TASK DESCRIPTION:
In the material below, please retype the lines from the very first through the one with "mb.tube(pts, rs, side)", exactly and without pictures.
— Begin DATASET CONTENT —
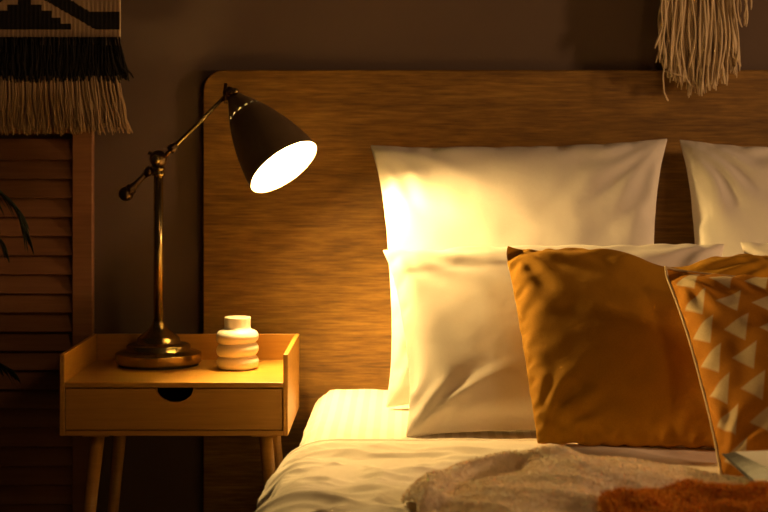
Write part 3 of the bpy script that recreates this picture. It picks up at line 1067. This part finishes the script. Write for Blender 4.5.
def yarn(mb, x, y, z0, z1, dx, r, wob, seg=9, side=6, taper=True, dy=0.0):
    ph = random.random() * 6.28; f = random.uniform(1.0, 2.2); ph2 = random.random() * 6.28
    pts, rs = [], []
    for k in range(seg):
        t = k / (seg - 1)
        pts.append((x + dx * t ** 1.3 + wob * t * math.sin(ph + f * 4 * t), y + dy * t + wob * 0.5 * t * math.cos(ph2 + f * 3 * t), z0 + (z1 - z0) * t))
        rs.append(r * (0.75 + 0.3 * math.sin(ph + t * 5) ** 2) * (0.55 if taper and k == seg - 1 else 1))
    mb.tube(pts, rs, side)


bf = MB()
zb = Zp(81, TD)
for row in range(4):
    n = 190
    for i in range(n):
        x = tx0 + (tx1 - tx0) * (i + random.random()) / n
        flare = 0.035 * max(0, (x - (tx1 - 0.05)) / 0.05) ** 1.5 * random.uniform(0.5, 1.0)
        zt = tz0 + 0.004 - row * 0.018
        yarn(bf, x, ty - 0.004 - random.random() * 0.006, zt, zb + random.uniform(-0.006, 0.006) + row * 0.002 * random.random(), flare, 0.0026, 0.004, 7, 5)
bfo = bf.build('black_fringe', M['blackyarn'], tw); tag(bfo, 'black shaggy wool fringe', kind='stuff')
wf = MB()
zt = Zp(76, TD); zb = Zp(132, TD)
n = 105
for row in range(2):
    for i in range(n):
        x = tx0 + 0.003 + (tx1 - tx0 - 0.004) * (i + random.random() * 0.9) / n
        flare = 0.027 * max(0, (x - (tx1 - 0.25)) / 0.25) ** 1.6 * random.uniform(0.8, 1.1)
        bnd = (x, ty - 0.002 - row * 0.005)
        zend = zb + random.uniform(-0.006, 0.010)
        ph = random.random() * 6.28
        for sub in range(3):
            yarn(wf, x + random.uniform(-0.0025, 0.0025), bnd[1] + random.uniform(-0.002, 0.002), zt, zend + random.uniform(-0.004, 0.006), flare + random.uniform(-0.003, 0.003), 0.0021, 0.0045, 10, 5, dy=0.0)
wfo = wf.build('yarn_fringe', M['yarn'], tw); tag(wfo, 'long beige yarn fringe', kind='stuff')
dwl = MB(); dwl.tube([(tx0 - 0.03, ty, tz1 + 0.006), (tx1 + 0.03, ty, tz1 + 0.006)], 0.008, 16)
dwl.build('dowel', M['dowel'], tw)
for x in (tx0 + 0.12, tx1 - 0.12):
    pgm = MB(); pgm.tube([(x, ty, tz1 + 0.006), (x, -0.0005, tz1 + 0.006)], 0.004, 12)
    pgm.build('wall_peg', M['dowel'], tw)

# ------------------------------------------------------------------ macrame tassel, top right
KD = 3.785
ky = -(WALL - KD)
mk = thing('macrame_hanging', (X(705, KD), ky, Zp(0, KD)), 'cream yarn tassel hanging on the wall above the headboard', 'wall hanging')
tf = MB()
ztop = Zp(-45, KD)
def strand(px_top, px_bot, py_bot, row, r=0.0025):
    x0 = X(px_top, KD); x1 = X(px_bot, KD)
    yarn(tf, x0, ky - row, ztop, Zp(py_bot, KD), x1 - x0, r * random.uniform(0.8, 1.15), 0.0085, 18, 6)
for i in range(165):
    u = random.random()
    # ends form a ragged foot, longest around a third in
    foot = np.interp(u, [0, 0.12, 0.3, 0.45, 0.62, 0.8, 1.0], [58, 78, 88, 98, 96, 88, 74])
    bot = foot - abs(random.gauss(0, 9)) if random.random() < 0.8 else foot - random.uniform(10, 40)
    strand(664 + u * 66 + random.uniform(-3, 3), 657 + u * 79 + random.uniform(-4, 4), bot, random.uniform(-0.006, 0.030))
for i in range(9):
    u = random.random()
    strand(724 + u * 20, 738 + u * 14, 8 + random.uniform(0, 24), random.uniform(-0.006, 0.010))
# one stray strand that curls out to the left
tf.tube([P(668, 40, KD - 0.02), P(665, 60, KD - 0.025), P(663, 76, KD - 0.03), P(664, 92, KD - 0.03), P(668, 101, KD - 0.028)], 0.0017, 6)
tf.tube([P(665, 71, KD - 0.03), P(675, 74, KD - 0.035), P(686, 77, KD - 0.032), P(691, 86, KD - 0.028)], 0.0015, 6)
tfo = tf.build('yarn_strands', M['yarn_light'], mk); tag(tfo, kind='stuff')
kn = MB()
kc = P(700, -48, KD)
kn.ball(kc, 0.05, 24, 14, (1.35, 0.5, 0.6))
for q in range(7):
    kn.tube([kc + Vector((0.073 * math.cos(t), 0.029 * math.sin(t), -0.03 + q * 0.01)) for t in np.linspace(0, 2 * PI, 24, endpoint=False)], 0.0045, 8, closed=True)
kn.build('knot', M['yarn_light'], mk)
dwl = MB(); dwl.tube([kc + Vector((-0.22, 0, 0.055)), kc + Vector((0.22, 0, 0.055))], 0.009, 16)
dwl.build('dowel', M['dowel'], mk)
for sx in (-0.16, 0.16):
    q = kc + Vector((sx, 0, 0.055))
    pgm = MB(); pgm.tube([q, Vector((q.x, -0.0005, q.z))], 0.004, 12)
    pgm.build('wall_peg', M['dowel'], mk)

# ------------------------------------------------------------------ potted palm, mostly past the left edge
PX, PY = -1.02, -0.33
palm = thing('potted_palm', (PX, PY, 0), 'dark green palm whose drooping leaf tips show at the left edge', 'plant')
pm = MB(); pm.lathe([(0.0, 0.09), (0.004, 0.096), (0.19, 0.125), (0.21, 0.13), (0.215, 0.126), (0.19, 0.117), (0.17, 0.112)], (PX, PY, 0), seg=40, cap0=True)
pm.build('pot', M['pot'], palm)
sm = MB(); sm.lathe([(0.178, 0.114), (0.184, 0.06), (0.186, 0.001)], (PX, PY, 0), seg=32)
sm.build('soil', M['soil'], palm)


def frond(pts, n, ln_, seed):
    rnd = random.Random(seed)
    fm = MB()
    pts = [Vector(p) for p in pts]
    # smooth the stem
    sm_ = []
    for i in range(len(pts) - 1):
        p0 = pts[max(i - 1, 0)]; p1 = pts[i]; p2 = pts[i + 1]; p3 = pts[min(i + 2, len(pts) - 1)]
        for k in range(10):
            t = k / 10
            sm_.append(0.5 * ((2 * p1) + (p2 - p0) * t + (2 * p0 - 5 * p1 + 4 * p2 - p3) * t * t + (3 * p1 - p0 - 3 * p2 + p3) * t ** 3))
    sm_.append(pts[-1])
    m_ = len(sm_)
    fm.tube(sm_, [0.0042 * (1 - 0.7 * i / m_) for i in range(m_)], 8)
    s0 = int(m_ * 0.42)
    for i in range(n):
        t = i / (n - 1)
        p = sm_[min(m_ - 1, int(s0 + (m_ - 1 - s0) * t))]
        q = sm_[min(m_ - 1, int(s0 + (m_ - 1 - s0) * t) - 1)]
        dirn = (p - q).normalized()
        for sgn in (-1, 1):
            side = dirn.cross(Vector((0, 0, 1)))
            if side.length < 0.1: side = Vector((0, 1, 0))
            side = side.normalized() * sgn
            l = ln_ * (1 - 0.45 * t) * rnd.uniform(0.8, 1.1)
            wdt = 0.0055
            spine = []
            for k in range(7):
                u = k / 6
                spine.append(p + (dirn * 0.85 + side * 0.5).normalized() * l * u + Vector((0, 0, -0.45 * l * u * u)))
            vs, fs = [], []
            for k, c in enumerate(spine):
                u = k / 6
                wv_ = wdt * math.sin(PI * (0.12 + 0.88 * u)) + 0.0003
                up = dirn.cross(side).normalized()
                across = (up * 0.5 + side.cross(up) * 0.8).normalized()
                vs += [c - across * wv_, c + up * wv_ * 0.25, c + across * wv_]
            for k in range(6):
                fs += [(3 * k, 3 * k + 1, 3 * k + 4, 3 * k + 3), (3 * k + 1, 3 * k + 2, 3 * k + 5, 3 * k + 4)]
            fm.add(vs, fs)
    return fm.build('frond', M['leaf'], palm, solid=0.0006)


b0 = Vector((PX, PY, 0.18))
fd = 3.56
frond([b0, b0 + Vector((0.0, 0.0, 0.45)), P(-50, 175, fd), P(-16, 182, fd), P(12, 204, fd), P(23, 226, fd)], 12, 0.085, 1)
frond([b0, b0 + Vector((0.01, -0.02, 0.30)), P(-60, 320, fd), P(-34, 335, fd), P(-12, 355, fd), P(4, 366, fd)], 9, 0.07, 2)
frond([b0, b0 + Vector((-0.03, 0.0, 0.5)), b0 + Vector((-0.10, -0.05, 0.85)), b0 + Vector((-0.22, -0.1, 0.95)), b0 + Vector((-0.32, -0.12, 0.85))], 11, 0.14, 3)
frond([b0, b0 + Vector((-0.02, -0.04, 0.4)), b0 + Vector((-0.06, -0.16, 0.75)), b0 + Vector((-0.10, -0.30, 0.80)), b0 + Vector((-0.13, -0.42, 0.68))], 11, 0.14, 4)
frond([b0, b0 + Vector((0.0, 0.02, 0.4)), b0 + Vector((-0.02, 0.02, 0.72)), P(-40, 240, fd), P(-8, 232, fd), P(2, 246, fd)], 6, 0.05, 5)

# ------------------------------------------------------------------ light
def point(name, loc, power, col, rad):
    l = bpy.data.lights.new(name, 'POINT'); l.energy = power; l.color = col; l.shadow_soft_size = rad
    o = bpy.data.objects.new(name, l); COL.objects.link(o); o.location = loc
    return o


point('floor_lamp_light', (3.0, -1.3, 1.2), 135.0, (1.0, 0.57, 0.27), 0.09)
al = bpy.data.lights.new('added_fill_light', 'AREA'); al.shape = 'DISK'; al.size = 0.5; al.energy = 8.0; al.color = (1.0, 0.52, 0.2)  # soft overhead fill, added to brighten pillow fronts and bedding
ao = bpy.data.objects.new('added_fill_light', al); COL.objects.link(ao); ao.location = (1.5, -3.1, 2.2)
ao.rotation_euler = (Vector((0.5, -0.5, 0.7)) - ao.location).to_track_quat('-Z', 'Y').to_euler()
wd = bpy.data.worlds.new('dim room'); scene.world = wd
wd.use_nodes = True
wd.node_tree.nodes['Background'].inputs[0].default_value = (1.0, 0.50, 0.22, 1)
wd.node_tree.nodes['Background'].inputs[1].default_value = 0.016

vs_ = scene.view_settings
scene.display_settings.display_device = 'sRGB'
vs_.view_transform = 'Standard'
vs_.look = 'None'
vs_.gamma = 1.0
vs_.exposure = 0.0
vs_.use_curve_mapping = False
cy = scene.cycles
cy.use_denoising = True
cy.max_bounces = 10
cy.diffuse_bounces = 6
cy.sample_clamp_indirect = 30.0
— End DATASET CONTENT —
WORKED ANSWER:
Write part 3 of the bpy script that recreates this picture. It picks up at line 1067. This part finishes the script. Write for Blender 4.5.
def yarn(mb, x, y, z0, z1, dx, r, wob, seg=9, side=6, taper=True, dy=0.0):
    ph = random.random() * 6.28; f = random.uniform(1.0, 2.2); ph2 = random.random() * 6.28
    pts, rs = [], []
    for k in range(seg):
        t = k / (seg - 1)
        pts.append((x + dx * t ** 1.3 + wob * t * math.sin(ph + f * 4 * t), y + dy * t + wob * 0.5 * t * math.cos(ph2 + f * 3 * t), z0 + (z1 - z0) * t))
        rs.append(r * (0.75 + 0.3 * math.sin(ph + t * 5) ** 2) * (0.55 if taper and k == seg - 1 else 1))
    mb.tube(pts, rs, side)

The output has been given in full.